Middle ground


In a perfect world, students are motivated to learn and parents are friendly, supportive, and eager to work with teachers to make sure their children get the best possible education.


Teacher vs. Tutor

A teacher is a professional who follows a curriculum in a structured learning environment. A tutor is someone who helps a student understand the material they are learning. I think Eikaiwa teachers are more like tutors, because they are informal and give additional, special, or remedial instruction. What do you think? Is it just a matter of semantics? I'll stick with teacher.


What is an Eikaiwa?

Stemming from the Japanese translation for English language conversation, eikaiwas are exactly that: schools created to help support the public education system in its quest to improve the English conversational and/or grammar skills of students.


Let's talk about 'Eikaiwa' schools

There is no denying that nowadays, students of all ages are increasingly seen as consumers who are entitled to an English lesson designed to entertain them. It is also accepted that students are unmotivated by default and the main goal of a teacher is to motivate them.


Teachers and students need to meet in the middle, but it's the students job to understand and accept where that middle is. For some students, this might feel unfair, because they're paying to work harder than the teacher.

Just remember: you can learn everyting, but you can’t teach everything.


A motivated teacher is crucial for a successful student, but only a motivated student can become a successful one. A teacher can facilitate that motivation, but they can't make a student motivated.


For a teacher, motivating students is about finding ways to help them satisfy their three psychological needs.

  1. Autonomy: the need to take ownership of one's behavior.

  2. Relatedness: the need to feel connected.

  3. Competence: the need to produce desired outcomes.

Meeting in the middle

  1. With autonomy, students need to ask, What choices do I have? There are a variety of different Eikaiwa schools to choose from and the student decides the school. The student is making a choice! What they decide to do with their choice is up to them. For example, If a students chooses not to be ready for a class they decided to take, they won't progress and this outcome is a result of the way they handled their choice.

  2. With relatedness, teachers need to provide ways for their students to connect with the lesson and students need to contribute in ways beyond their own self interests.

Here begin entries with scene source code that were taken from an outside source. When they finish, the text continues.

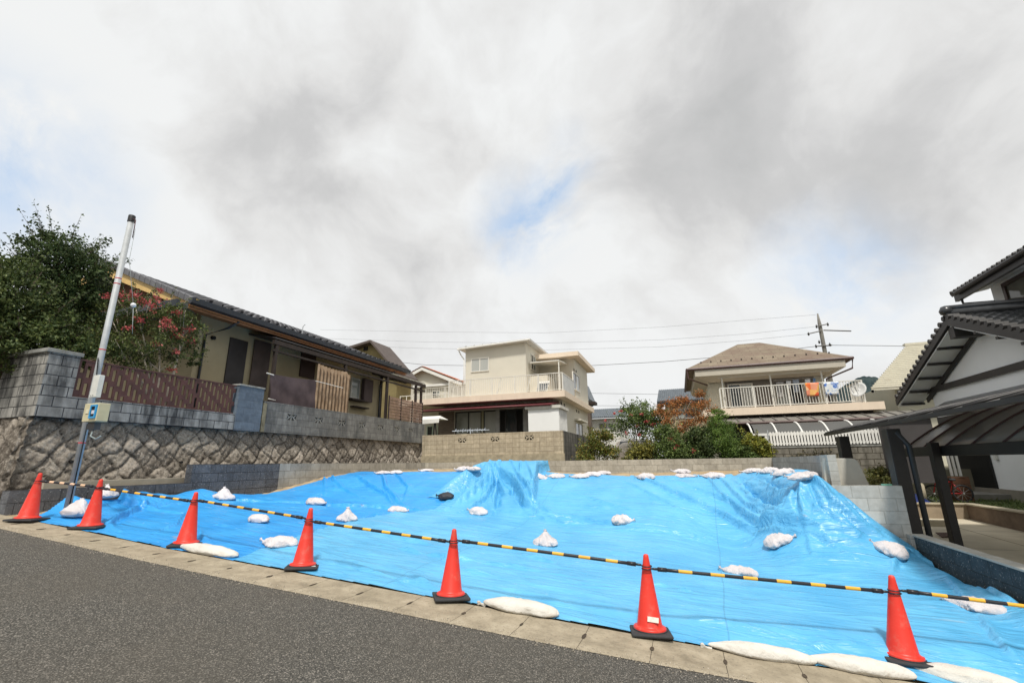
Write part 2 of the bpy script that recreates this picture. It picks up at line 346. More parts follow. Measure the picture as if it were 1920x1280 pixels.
# loose grit along the asphalt edge
g = G('grit_stones'); ri = g.n('ShaderNodeNewGeometry').outputs['Random Per Island']; grit_m = g.fin(g.ramp(ri, (0, (.06, .055, .05)), (.5, (.3, .26, .2)), (1, (.5, .45, .38))), .9, .2)
m = MB(); rr = random.Random(11)
for i in range(5200):
    x = rr.uniform(-10.5, 4); y = ko(x)+abs(rr.gauss(0, .05))*(1 if rr.random() < .8 else -1); r = rr.uniform(.003, .0075); z = road_z(x, y)+.004
    a = rr.random()*6.28; ca, sa = math.cos(a)*r, math.sin(a)*r
    m.add([(x+ca, y+sa, z), (x-sa, y+ca, z), (x-ca, y-sa*.7, z), (x+sa, y-ca, z), (x, y, z+r*.9)], [(0, 1, 4), (1, 2, 4), (2, 3, 4), (3, 0, 4)])
build(m, 'grit', grit_m, kind='stuff', local=True)
# bare soil of the lot
build(grid(-10.42, 3.42, 4.6, 18.1, .08, lambda X, Y: (H0(X, Y)-.03-.25*sst(8.4, 9.4, Y)*sst(12.3, 12.0, Y)*sst(-9.6, -8.8, X)+.02*np.sin(X*9+np.sin(Y*7)*2)*np.sin(Y*11+X))*sst(0, .5, Y-kiv(X))+(1-sst(0, .5, Y-kiv(X)))*(-.0934*X-.0115*Y-.03), mask=lambda X, Y: (Y > kiv(X)-.02) & ~((X > 2.9) & (Y > 9.7))), 'soil', soil_m, smooth=True, kind='structure', local=True)
# neighbouring plots behind their retaining walls
build(MB().box(-60, -11.62, 5.35, 70, 0, 2.55), 'neighbour_plot', far_m, kind='structure')
build(MB().box(-11.6, 60, 18.3, 90, -.4, 1.25), 'neighbour_plot', far_m, kind='structure')
g = G('drive_concrete'); c = g.ramp(g.noise(1.6, 7, .6), (.3, (.46, .41, .31)), (.7, (.62, .56, .44))); 
br = g.n('ShaderNodeTexBrick'); g.t.links.new(g.pos, br.inputs['Vector']); br.offset = 0; br.inputs['Scale'].default_value = 1; br.inputs['Brick Width'].default_value = 1.9; br.inputs['Row Height'].default_value = 2.2; br.inputs['Mortar Size'].default_value = .012
c = g.mix(br.outputs['Fac'], c, (.14, .12, .09)); g.bump(g.noise(40, 4), .3, .005); drive_m = g.fin(c, .9, .2)
m = MB(); m.prism([(3.56, 5.6, -.45), (3.56, 9.0, .0), (3.56, 15.2, .12), (3.56, 18.2, .3), (3.56, 18.2, -1), (3.56, 5.6, -1)], (3.1, 0, 0))
build(m, 'driveway', drive_m, kind='structure', local=True)
m = MB(); m.box(6.8, 40, 5.7, 18.2, -1, .45); m.box(4.6, 6.8, 15.35, 18.2, -1, .46)
grass_m = M('yard_grass', (.09, .12, .035), .95, .4, 6, .6); build(m, 'yard', grass_m, kind='structure', local=True)
# ------------------------------------------------------------------ blue sheets
def tarp_material(name, base, hi, patch):
    g = G(name); n1 = g.noise(1.1, 6, .6); n2 = g.noise(3.2, 6, .62, g.scl(g.pos, (.5, 1.6, 1)))
    c = g.mix(g.ramp(n1, (.32, 0.), (.68, 1.)), base, hi)
    s = g.noise(2.4, 7, .66, g.scl(g.pos, (.42, 1.7, 1.7)), .4); s2 = g.noise(1.0, 3, .5)
    f = g.math('MULTIPLY', g.ramp(s, (.63, 0.), (.69, .75)), g.ramp(s2, (.45, 0.), (.6, patch)))
    c = g.mix(f, c, (.42, .42, .4))
    # pale streaks put the sheet's glossy sheen into its colour
    q = g.noise(7.5, 6, .7, g.scl(g.pos, (.22, 2.2, 2.2)), .6); c = g.mix(g.ramp(q, (.655, 0.), (.70, .55)), c, (.62, .78, .9))
    rt = g.n('ShaderNodeVectorRotate'); g.t.links.new(g.pos, rt.inputs[0]); rt.inputs['Angle'].default_value = .06; dn_ = g.n('ShaderNodeVectorMath', operation='ADD'); g.t.links.new(rt.outputs[0], dn_.inputs[0]); wob_ = g.n('ShaderNodeTexNoise'); wob_.inputs['Scale'].default_value = .8; g.t.links.new(g.pos, wob_.inputs['Vector']); sc_ = g.scl(wob_.outputs['Color'], (.12, .12, 0)); g.t.links.new(sc_, dn_.inputs[1])
    hb = g.n('ShaderNodeTexBrick'); g.t.links.new(dn_.outputs[0], hb.inputs['Vector']); hb.offset = 0; hb.inputs['Scale'].default_value = 1; hb.inputs['Brick Width'].default_value = 3.55; hb.inputs['Row Height'].default_value = 1.77; hb.inputs['Mortar Size'].default_value = .009; hb.inputs['Mortar Smooth'].default_value = .3
    c = g.mix(g.math('MULTIPLY', hb.outputs['Fac'], .35), c, tuple(x*.45 for x in base))
    wv_ = g.n('ShaderNodeTexWave'); wv_.inputs['Scale'].default_value = 60; g.t.links.new(g.pos, wv_.inputs['Vector'])
    h = g.math('ADD', g.math('MULTIPLY', g.noise(3.2, 3, .5, g.scl(g.pos, (.35, 1.7, 1.7)), 1.5), 2.4), g.math('MULTIPLY', g.ramp(g.noise(6, 3, .5, g.scl(g.pos, (.3, 1.8, 1.8)), 1.), (.5, 0.), (.56, 1.)), .25))
    g.bump(h, .65, .026)
    return g.fin(c, g.ramp(g.noise(4, 4), (.3, .3), (.7, .48)), .55)
tarp_r = tarp_material('blue_sheet_light', (.068, .345, .63), (.125, .45, .73), .5)
tarp_l = tarp_material('blue_sheet_deep', (.02, .265, .68), (.045, .36, .78), 1.)
CRE = []
def crease(pts, amp=.03, wd=.035, end=.3):
    P = [GP(*q) for q in pts]; CRE.append(([(p.x, p.y) for p in P], amp, wd, end))
for pts, a, wd in [
    ([(1190, 895), (1260, 925), (1350, 965), (1430, 990), (1530, 1000)], .07, .07), ([(1290, 912), (1370, 945), (1450, 985), (1540, 998), (1640, 1022)], .09, .08),
    ([(1170, 905), (1240, 940), (1300, 975)], .03, .05), ([(1380, 895), (1415, 930), (1460, 948), (1490, 930), (1500, 905)], -.13, .1), ([(1410, 893), (1440, 905), (1465, 918), (1490, 915)], -.09, .07),
    ([(1345, 895), (1375, 925), (1400, 950), (1450, 965)], .05, .06), ([(1320, 893), (1345, 920), (1370, 955)], .04, .05), ([(1510, 905), (1500, 940), (1510, 985)], .09, .07), ([(1520, 900), (1560, 945), (1610, 985), (1660, 1015)], .1, .07),
    ([(1530, 898), (1580, 935), (1630, 985), (1675, 1012)], -.07, .05), ([(1515, 905), (1535, 950), (1575, 990), (1640, 1015)], -.09, .06), ([(1503, 910), (1480, 950), (1460, 975)], .08, .07), ([(1380, 985), (1470, 1003), (1560, 1020), (1640, 1030)], .045, .06),
    ([(1020, 968), (1080, 975), (1150, 985), (1200, 985)], .04, .06), ([(915, 955), (980, 965), (1060, 985), (1120, 985)], .045, .06), ([(1080, 950), (1150, 955)], .03, .05), ([(1080, 930), (1130, 945), (1190, 960)], .025, .05),
    ([(1150, 998), (1250, 1000), (1370, 1020)], .03, .06), ([(1050, 996), (1140, 1003)], .02, .05), ([(1280, 1010), (1370, 1022)], .025, .05), ([(835, 972), (875, 992)], .02, .04),
    ([(690, 998), (750, 1015), (810, 1027)], .04, .05), ([(625, 988), (655, 992)], .03, .04), ([(750, 1032), (790, 1042)], .03, .04), ([(800, 1043), (845, 1052), (890, 1056)], .04, .05), ([(770, 1082), (830, 1110)], .03, .05), ([(590, 1053), (660, 1063), (720, 1078)], .035, .05),
    ([(930, 1028), (990, 1036)], .025, .04), ([(990, 1045), (1040, 1058)], .025, .04), ([(905, 1060), (960, 1068), (1000, 1075)], .03, .04), ([(868, 1075), (920, 1085)], .025, .04), ([(560, 1010), (590, 1000), (600, 996)], .03, .04),
    ([(700, 1100), (760, 1088), (800, 1095)], .03, .05), ([(590, 1100), (640, 1090), (700, 1092)], .03, .05), ([(1200, 1100), (1260, 1104)], .02, .05), ([(1290, 1160), (1340, 1170), (1380, 1178)], .02, .05), ([(1270, 1110), (1300, 1116)], .02, .04),
    ([(1675, 1078), (1680, 1060), (1700, 1045), (1735, 1052)], .04, .05), ([(1700, 1036), (1780, 1080), (1870, 1130), (1920, 1160)], .06, .07), ([(1840, 1165), (1880, 1215), (1920, 1245)], .03, .06), ([(1780, 1100), (1830, 1150)], .02, .06), ([(1480, 1210), (1560, 1205), (1650, 1215)], .03, .06), ([(1000, 1120), (1080, 1140)], .02, .05),
    ([(600, 892), (640, 915), (680, 935)], .03, .06), ([(665, 892), (690, 910), (725, 930), (735, 945)], .06, .06), ([(715, 890), (722, 915), (745, 940), (760, 950)], .06, .06), ([(605, 892), (608, 915)], .05, .05), ([(620, 892), (625, 905)], .04, .05), ([(740, 890), (765, 915), (760, 930)], .04, .06),
    ([(500, 942), (560, 944), (610, 948), (660, 952), (700, 951), (800, 958)], .045, .05), ([(420, 938), (500, 942)], .03, .05), ([(680, 972), (700, 968), (720, 966)], .04, .04), ([(150, 962), (200, 985), (260, 955), (350, 945)], .06, .07), ([(160, 935), (210, 940), (235, 950), (300, 958)], .09, .08),
    ([(290, 1000), (330, 985), (350, 960)], .03, .06), ([(370, 990), (375, 1010), (395, 1020)], .03, .05), ([(400, 985), (430, 988)], .02, .04), ([(880, 890), (870, 920), (850, 945)], .03, .04), ([(965, 905), (955, 930), (985, 955)], -.06, .05), ([(930, 876), (960, 905), (985, 945), (1010, 962)], .16, .08), ([(925, 880), (935, 920), (930, 955)], -.12, .1), ([(922, 885), (890, 925), (850, 950)], .14, .09), ([(935, 885), (915, 930), (880, 955)], -.1, .08), ([(965, 880), (1000, 945), (1040, 968)], .1, .06),
    ([(990, 875), (1000, 900), (985, 925), (1000, 955)], .05, .05), ([(975, 870), (975, 890)], .05, .04)]:
    crease(pts, a, wd)
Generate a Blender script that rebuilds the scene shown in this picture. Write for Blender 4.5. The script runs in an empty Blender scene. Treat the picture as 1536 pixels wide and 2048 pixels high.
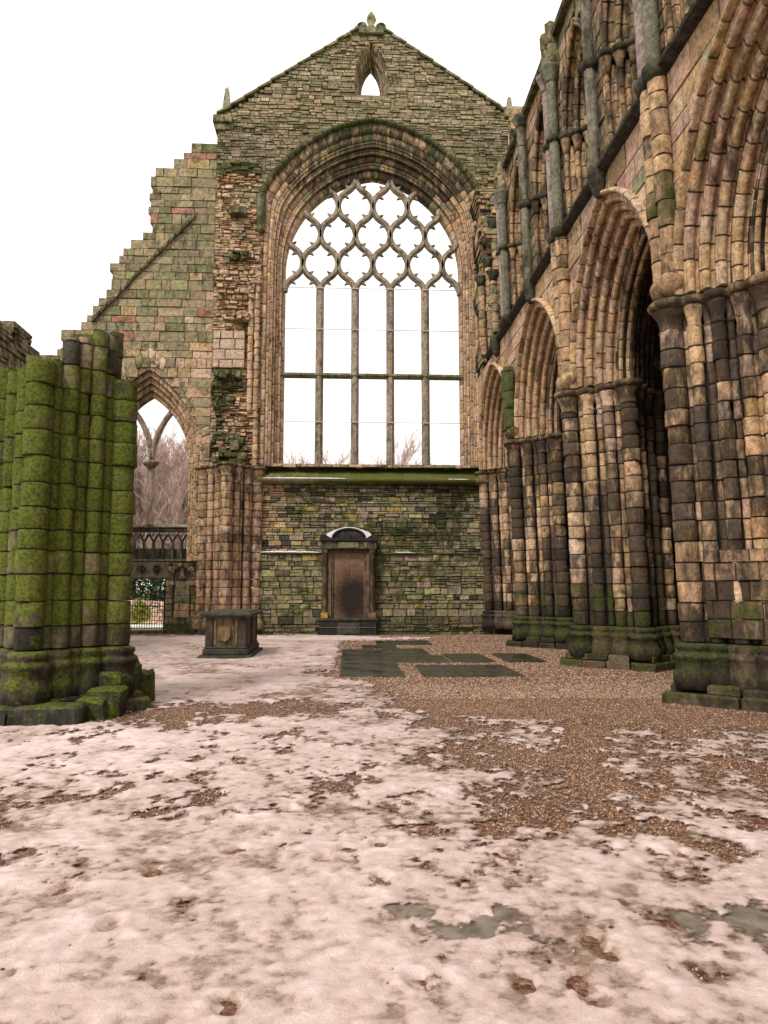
import bpy, math, random
import numpy as np
from mathutils import Vector
rnd = random.Random(7)
S = bpy.context.scene
C = S.collection
R = math.radians
# ------------------------------------------------------------------ camera, world, sun, exposure
cam = bpy.data.objects.new('camera', bpy.data.cameras.new('camera')); C.objects.link(cam); S.camera = cam
cam.data.sensor_fit = 'VERTICAL'; cam.data.sensor_height = 36; cam.data.lens = 1480/2048*36
cam.data.clip_end = 3000; cam.data.clip_start = 0.05
cam.location = (0, 0, 1.6); cam.rotation_euler = (R(90)+math.atan(154/1480), 0, R(-2.9))
S.view_settings.view_transform = 'Standard'; S.view_settings.look = 'None'; S.view_settings.gamma = 1
S.view_settings.exposure = 0.62
W = bpy.data.worlds.new('World'); S.world = W; W.use_nodes = True
wn = W.node_tree.nodes; wl = W.node_tree.links
bg = wn['Background']; bg.inputs['Strength'].default_value = 0.12
sky = wn.new('ShaderNodeTexSky'); sky.sky_type = 'NISHITA'; sky.sun_disc = False
sky.sun_elevation = R(48); sky.sun_rotation = R(215); sky.dust_density = 4
mx = wn.new('ShaderNodeMix'); mx.data_type = 'RGBA'; mx.inputs[0].default_value = 0.93
wl.new(sky.outputs[0], mx.inputs[6]); mx.inputs[7].default_value = (8.3, 7.8, 7.6, 1)
wl.new(mx.outputs[2], bg.inputs['Color'])
sl = bpy.data.lights.new('sun', 'SUN'); sl.energy = 1.5; sl.angle = R(11); sl.color = (1, .95, .88)
so = bpy.data.objects.new('sun', sl); C.objects.link(so)
az, el = R(215), R(48)
so.rotation_euler = Vector((-math.sin(az)*math.cos(el), -math.cos(az)*math.cos(el), -math.sin(el))).to_track_quat('-Z', 'Y').to_euler()

# ------------------------------------------------------------------ materials
def nm(name):
    m = bpy.data.materials.new(name); m.use_nodes = True
    n = m.node_tree.nodes; l = m.node_tree.links; b = n['Principled BSDF']
    b.inputs['Specular IOR Level'].default_value = .25
    return m, n, l, b
def noise(n, l, vec, scale, detail=6, rough=.6, w=None):
    t = n.new('ShaderNodeTexNoise'); t.inputs['Scale'].default_value = scale
    t.inputs['Detail'].default_value = detail; t.inputs['Roughness'].default_value = rough
    if vec is not None: l.new(vec, t.inputs['Vector'])
    return t.outputs['Fac']
def mth(n, l, op, a, b=None, c=None, clamp=False):
    t = n.new('ShaderNodeMath'); t.operation = op; t.use_clamp = clamp
    for i, x in enumerate((a, b, c)):
        if x is None: continue
        if isinstance(x, (int, float)): t.inputs[i].default_value = x
        else: l.new(x, t.inputs[i])
    return t.outputs[0]
def ramp(n, l, f, lo, hi, a=0, b=1):
    t = n.new('ShaderNodeMapRange'); t.interpolation_type = 'SMOOTHSTEP'
    l.new(f, t.inputs[0]); t.inputs[1].default_value = lo; t.inputs[2].default_value = hi
    t.inputs[3].default_value = a; t.inputs[4].default_value = b
    return t.outputs[0]
def mixc(n, l, f, a, b, mode='MIX'):
    t = n.new('ShaderNodeMix'); t.data_type = 'RGBA'; t.blend_type = mode
    if isinstance(f, (int, float)): t.inputs[0].default_value = f
    else: l.new(f, t.inputs[0])
    for i, x in ((6, a), (7, b)):
        if isinstance(x, tuple): t.inputs[i].default_value = x+(1,)
        else: l.new(x, t.inputs[i])
    return t.outputs[2]
def stone_mat(name, mossA=(.085, .105, .02), mossB=(.028, .036, .012), bump=.55, bscale=9, rough=.88, mottling=.9, mk=.40):
    m, n, l, b = nm(name)
    g = n.new('ShaderNodeNewGeometry'); pos = g.outputs['Position']
    at = n.new('ShaderNodeAttribute'); at.attribute_name = 'tint'
    st = n.new('ShaderNodeAttribute'); st.attribute_name = 'soot_shade'
    mp = n.new('ShaderNodeMapping'); mp.inputs['Scale'].default_value = (1, 1, .35); l.new(pos, mp.inputs[0])
    f1 = noise(n, l, pos, 26, 8, .7); f2 = noise(n, l, pos, 3.1, 6, .65); f3 = noise(n, l, mp.outputs[0], 5.5, 7, .7)
    f4 = noise(n, l, pos, 110, 3, .7)
    v = ramp(n, l, f1, .25, .75, 1-mottling*.5, 1+mottling*.42)
    v2 = ramp(n, l, f4, .3, .7, .8, 1.2)
    v = mth(n, l, 'MULTIPLY', v, v2)
    f5 = noise(n, l, pos, 8.5, 7, .7); v = mth(n, l, 'MULTIPLY', v, ramp(n, l, f5, .28, .68, .58, 1.28))
    cc = n.new('ShaderNodeCombineColor')
    for i in range(3): l.new(v, cc.inputs[i])
    col = mixc(n, l, 1.0, at.outputs['Color'], cc.outputs[0], 'MULTIPLY')
    f6 = noise(n, l, mp.outputs[0], 2.2, 5, .65); col = mixc(n, l, ramp(n, l, f6, .52, .72, 0, .55), col, mixc(n, l, 1.0, col, (1.06, .90, .66), 'MULTIPLY'))
    # rain and lichen staining with its own shape, plus shade painted in the aisle
    s = mth(n, l, 'ADD', f3, mth(n, l, 'MULTIPLY', st.outputs['Fac'], .64))
    s = mth(n, l, 'ADD', s, mth(n, l, 'MULTIPLY', f1, .25))
    sm = ramp(n, l, s, .78, 1.02)
    col = mixc(n, l, mth(n, l, 'MULTIPLY', sm, .86), col, (.018, .015, .013))
    k = mth(n, l, 'ADD', f2, mth(n, l, 'MULTIPLY', at.outputs['Alpha'], mk))
    k = mth(n, l, 'ADD', k, mth(n, l, 'MULTIPLY', f1, .3))
    # moss prefers faces that look up
    sx = n.new('ShaderNodeSeparateXYZ'); l.new(g.outputs['Normal'], sx.inputs[0])
    k = mth(n, l, 'ADD', k, mth(n, l, 'MULTIPLY', mth(n, l, 'MAXIMUM', sx.outputs[2], 0), .2))
    km = ramp(n, l, k, .84, 1.08)
    mc = mixc(n, l, ramp(n, l, f1, .35, .62), mossB, mossA)
    col = mixc(n, l, mth(n, l, 'MULTIPLY', km, .9), col, mc)
    l.new(col, b.inputs['Base Color']); b.inputs['Roughness'].default_value = rough
    vo = n.new('ShaderNodeTexVoronoi'); vo.inputs['Scale'].default_value = 14; l.new(pos, vo.inputs['Vector'])
    h = mth(n, l, 'ADD', noise(n, l, pos, bscale, 9, .72), mth(n, l, 'MULTIPLY', vo.outputs[0], .25)); h = mth(n, l, 'ADD', h, mth(n, l, 'MULTIPLY', km, mth(n, l, 'ADD', .15, mth(n, l, 'MULTIPLY', f4, .9))))
    bp = n.new('ShaderNodeBump'); bp.inputs['Strength'].default_value = bump; bp.inputs['Distance'].default_value = .06
    l.new(h, bp.inputs['Height']); l.new(bp.outputs[0], b.inputs['Normal'])
    return m
M = {}
M['stone'] = stone_mat('weathered_sandstone')
M['rubble'] = stone_mat('rubble_stone', bump=.6, bscale=12)
M['green'] = stone_mat('algae_covered_stone', mossA=(.15, .185, .014), mossB=(.04, .055, .010), bump=.55, bscale=7, mk=.6)
M['sill'] = stone_mat('mossy_sill_stone', mossA=(.13, .15, .012), mossB=(.035, .045, .012), mk=.5)
M['monument'] = stone_mat('black_weathered_stone', bump=.3, rough=.7)
def plain(name, col, rough=.8, var=.3, scale=20, bump=.1, metal=0, col2=None):
    m, n, l, b = nm(name); g = n.new('ShaderNodeNewGeometry')
    f = noise(n, l, g.outputs['Position'], scale, 6, .65)
    c2 = col2 or tuple(x*(1-var) for x in col)
    l.new(mixc(n, l, ramp(n, l, f, .35, .65), c2, col), b.inputs['Base Color'])
    b.inputs['Roughness'].default_value = rough; b.inputs['Metallic'].default_value = metal
    bp = n.new('ShaderNodeBump'); bp.inputs['Strength'].default_value = bump; bp.inputs['Distance'].default_value = .02
    l.new(f, bp.inputs['Height']); l.new(bp.outputs[0], b.inputs['Normal'])
    return m
M['snow'] = plain('old_snow', (.86, .84, .85), .6, .1, 12, .3)
M['iron'] = plain('black_iron', (.012, .012, .012), .5, .3)
M['rod'] = plain('pale_tie_rod', (.55, .42, .36), .5, .2)
M['twig'] = plain('hazed_bare_twigs', (.74, .55, .48), .9, .4, 2, 0)  # paled: distance haze is put into the twig colour
M['bark'] = plain('tree_bark', (.5, .38, .34), .9, .5, 6, .2)
M['hedge'] = plain('hedge_leaves', (.045, .09, .02), .7, .7, 5, .3)
M['shrub'] = plain('yellow_shrub_leaves', (.35, .36, .05), .7, .5, 5, .3)
M['moss'] = plain('moss_tuft', (.06, .11, .012), .9, .6, 14, .5)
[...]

  3. With competence, after each lesson, teachers should ask themselves "What did I teach today?" and students should ask themselves "What did I learn today?" With both, it should never be "What did I do today?"

My school is a lot of work and students need to be prepared!

Why? Second language learners need to encounter, reuse, and recycle language in many different contexts and forms before they acquire it and can use it independently and with automaticity. I don't use books because they tell the learner what to say, when to say it, how to say it, and don't allow for much flexibility. Remember, we're talking "English conversation school."


Self-study

Self-study is an essential part of learning and it complements the lesson. Some students think self-studying is negative though! Crazy right!! Self-studying takes a lot of discipline and can be difficult at first, but it's something students need to do.


"Do or do not, there is no try" -Yoda


If you're determined to learn, no one can stop you. Even with a bad teacher, a student determined to learn, will learn.

If you're not willing to learn, no one can help you. Even with the best teacher in the world, a student unwilling to learn, will not learn.